Tipped scales

I realized today exactly how out of balance our lives have become. We work hard…and we work all the time. Starting a farm takes back-breaking labor or money to hire that labor AND money to feed all the animals and keep equipment and fences repaired, etc.  We have outside careers which provide that income.  They also provide STRESS in copious amounts.

Balance for us is off. Today it was glaringly obvious to me because we HAD a balanced day. We had time for work to earn money, but it wasn’t all consuming. It sadly feels like our careers have become these always hovering clouds that keep us tethered to our computers and cell phones and constantly thinking, “Okay, I have x minutes to finish this because I have to do this meeting/project work/testing/conference in exactly x minutes.”

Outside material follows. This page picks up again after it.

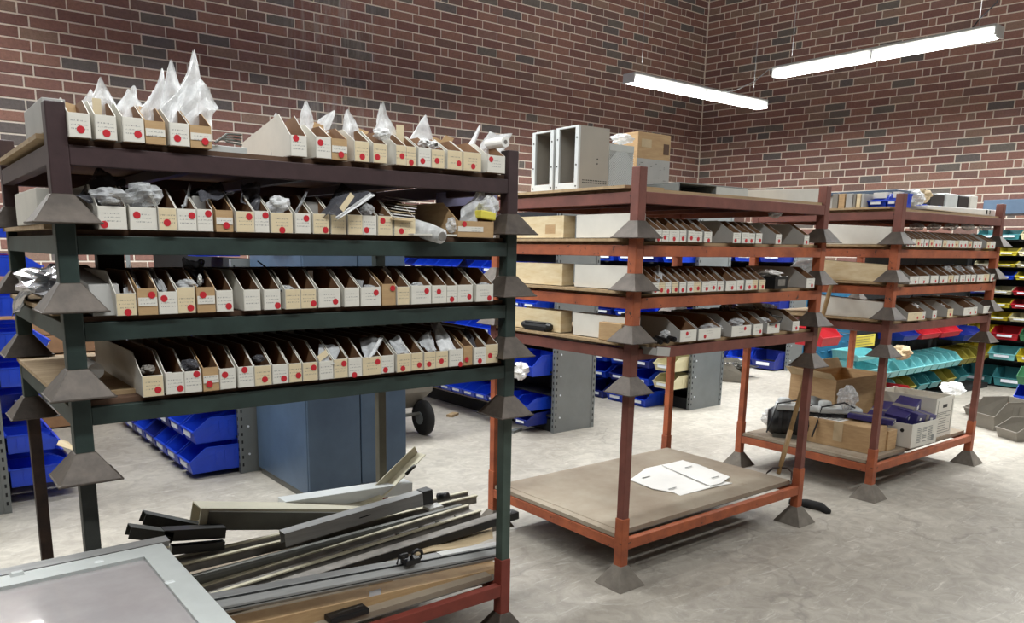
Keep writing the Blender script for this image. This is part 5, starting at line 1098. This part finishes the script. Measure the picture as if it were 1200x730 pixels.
# unit behind the dark rack, beside the blue cabinet
shelving(1.66, 2.12, 4.70, 7.3, 1.34, (.04, .24, .44, .66, .88, 1.10), 'grey perforated shelving behind the blue-grey cabinet', -1)
for lv, z, n in ((0, .035, 7), (1, .215, 6)):
    for i in range(n):
        y = 4.84+i*.27+lv*.03; ln = .36 if i == 0 or lv else .34
        m_ = M_blue if i < 2 else M_navy if (i+lv) % 2 else M_blue
        plastic_bin((1.36 if lv == 0 else 1.40, y, z), -PI/2, (.235, .34, .16), m_, f'blue bin, {ORD[i+1]} from the near end, {["bottom", "second"][lv]} level left of the blue-grey cabinet', GB)
for lv, z in enumerate((.44, .66, .88, 1.10)):
    for i in range(7):
        plastic_bin((1.44, 4.86+i*.26, z), -PI/2, (.2, .26, .12), [M_blue, M_navy, M_red if lv == 3 else M_blue, M_blue][(i+lv) % 4] if not (lv == 0 and i == 0) else M_greenp, f'{"green" if (lv == 0 and i == 0) else "plastic"} bin, {ORD[i+1]} from the near end, {["third", "fourth", "fifth", "sixth"][lv]} level left of the blue-grey cabinet', 'plastic bins high on the shelving left of the cabinet')
for i in range(10):
    p = at(142+i*3.6, 303, Y=5.6); 
plastic_bin((1.86, 5.5, 1.345), 0, (.34, .2, .07), M_blue, 'shallow blue bin on top of the shelving left of the cabinet', tagm=False)
# unit seen between dark and middle rack
shelving(4.04, 4.48, 4.38, 7.1, 1.72, (.14, .31, .49, .74, .98, 1.22, 1.48), 'grey perforated shelving with end panel behind the middle orange rack', -1)
G1 = 'blue bins on the shelving behind the middle rack'
levels = [(.06, .10, .30, [0]), (.18, .10, .30, None), (.46, .16, .30, None), (.72, .11, .24, None), (.97, .09, .2, None), (1.22, .10, .2, None), (1.48, .12, .24, None)]
for lv, (z, h, L, only) in enumerate(levels):
    n = 9 if h > .11 else 14; wd = .26 if h > .11 else .165
    for i in range(n):
        if only is not None and i not in only: continue
        y = 4.56+i*(wd+.01)
        if y > 6.9: break
        plastic_bin((4.04-L*.62, y, z), -PI/2, (wd, L, h), M_blue if (i*7+lv) % 5 else M_navy, f'blue bin, {ORD[i+1]} from the near end, {ORD[lv+1]} level of the middle shelving', G1)
blob('paper_note_bag', (3.80, 4.52, .50), .07, .06, .06, 210, M_paper, 'white wrapped paper hanging out of the nearest blue bin', 'paper', amp=.2)
# next unit to the right
shelving(5.67, 6.13, 4.35, 7.0, 1.72, (.20, .36, .54, .8, 1.06, 1.32), 'grey perforated shelving right of the orange middle posts', -1)
for lv, (z, h, L, n) in enumerate([(.0, .14, .34, 6), (.20, .12, .3, 7), (.36, .13, .3, 7), (.8, .12, .25, 7), (1.06, .12, .25, 7), (1.32, .12, .25, 7)]):
    for i in range(n):
        m_ = M_ivory if (i == 0 and lv in (1, 2)) else (M_navy if (i+lv) % 3 == 0 else M_blue)
        if lv == 0 and i == 0: continue
        plastic_bin((5.67-L*.7, 4.5+i*.27, z), -PI/2, (.22, L, h), m_, f'{"ivory" if m_ is M_ivory else "blue"} bin, {ORD[i+1]} from the near end, {ORD[lv+1]} level of the right-hand shelving', 'bins on the shelving behind the right of the middle rack')
plastic_bin((5.05, 5.5, .0), -PI/2+.2, (.26, .4, .16), M_navy, 'dark blue bin standing low on the floor behind the middle post')
b = MB(); p = at(806, 443, Y=4.45); b.box(p.x-.11, 4.43, p.z, p.x+.02, 4.50, p.z+.004); tag(b.build('white_card', M_paper, None), 'white card sticking out of the right-hand shelving', 'card')
# left shelving unit
t = shelving(-.35, .40, 4.68, 7.2, 1.75, (.09, .28, .46, .65, .84, 1.03, 1.24, 1.44, 1.62), 'grey perforated shelving at the left edge of the room', 1)
b = MB(); 
for i in range(3): holes(b, .385, 4.68, .02, 1.7, 'Y', 34)
for lv, z in enumerate((.10, .29, .47, .66, .85, 1.04, 1.25, 1.45)):
    for i in range(3):
        h = .105; L = .33 if lv < 1 else .24
        if lv == 2 and i == 0:
            continue
        m_ = M_red if (lv == 6 and i == 1) else M_blue
        plastic_bin((.42+(.33 if lv < 1 else .24), 4.92+i*.27, z), PI/2, (.24, L, h), m_, f'{"red" if m_ is M_red else "blue"} bin, {ORD[i+1]} from the near end, {ORD[lv+1]} level of the left-edge shelving', 'bins on the left-edge shelving')
for i in range(4):
    carton('spray_can_box', .5+i*.05, 4.95, .475, .54+i*.05, 5.15, .54+.03*(i % 2), (M_lilac, M_greybox, M_dgrey, M_greybox)[i], f'{["lavender", "pale", "dark", "last pale"][i]} small carton on the third level of the left-edge shelving', 'box')
b = MB(); p = at(68, 527, Y=4.95); b.box(0, 0, 0, .16, .14, .003); tag(b.build('cream_card', M_cream, None, (.68, 5.15, .24), (.3, .5, .3)), 'cream card standing behind the lowest left-edge bin', 'card')
# brown crate before the back wall
t = empty('brown_crate', (.55, 6.7, 0)); tag(t, 'large brown wooden crate on the floor before the back wall', 'crate')
for i in range(6): b = MB(); b.box(0, 0, .01+i*.145, .98, .5, .145+i*.145); b.build('plank', M_inner, t, bevel=.004)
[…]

Today, we worked at our jobs and did what needed to be done. Then we were able to work on the farm stuff for several hours (virtually unheard of for us together), and then we were able to spend three hours with friends at a local restaurant  just eating and laughing and relaxing.

IT WAS A BALANCED DAY!  It was wonderful!

It made me want this balance everyday.  We have to find it. I just don’t think we can keep going at this pace as unbalanced as we normally are…not for much longer anyway. It’s just not possible.

Having found it makes it so much harder to think about going back to being unbalanced again in our day to day living. It’s hard to explain it. It just feels like being in a pressure cooker all the time with our careers…and then today, we weren’t. 

We just lived today, and it felt wonderful!